When I ask one thing like, What you doing? And she becomes angry (The reason behind this is because she feels I don't trust her)

I talk, and then she says things that says she is uninterested

When I come over, and she plays music really loud and sings it

Or I come in, sit on the couch and watch TV, yet she is on the computer

(Also how do I react to these certain types of things)

Author:  Marc [ Sun Jan 03, 2010 4:44 am ]
Post subject: 

My answer is in a PM to you. This is not about punishing but the way your relationship is developing. Its much more than punishing

Author:  The_Prophet [ Sun Jan 03, 2010 12:46 pm ]
Post subject: 

Would I be able to get a copy of that PM Marc ? Some of it may be relevant to me and I'm a sucker for absorbing new advice :lol:.
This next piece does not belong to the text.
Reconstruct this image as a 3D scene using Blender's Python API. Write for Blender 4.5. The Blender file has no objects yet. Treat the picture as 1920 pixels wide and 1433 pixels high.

Author:  Angelz [ Sun Jan 03, 2010 9:08 pm ]
Post subject: 

Punishment could be you not giving her attention if she does something bad - this is all the small stuff. Like her trying to make you jelouse by saying hwo hot a guy is etc. For bigger things you would have to remove attention more - if she is unresposinve in a conversation say you got to go and leave.....remeber punishment is effective when you reward good behaviour....and punishment has to be consistant.

Author:  Marc [ Sun Jan 03, 2010 9:17 pm ]
Post subject: 

Quote:
Would I be able to get a copy of that PM Marc ? Some of it may be relevant to me and I'm a sucker for absorbing new advice :lol:.


Every situation could be slightly different though they may seem similar on the surface and hence the advise differs. There is no cookie cutter approach. If you have a similar situation kindly post it in the forum or PM me and we'd get back to you. The key is to understand where the girl is coming from, why doess she behave the way she is behaving and then act accordingly. Its much more than PU, reward & punishment

I agree Angelz that punishment should be consistent and effective when you are rewarding good behaviour as well.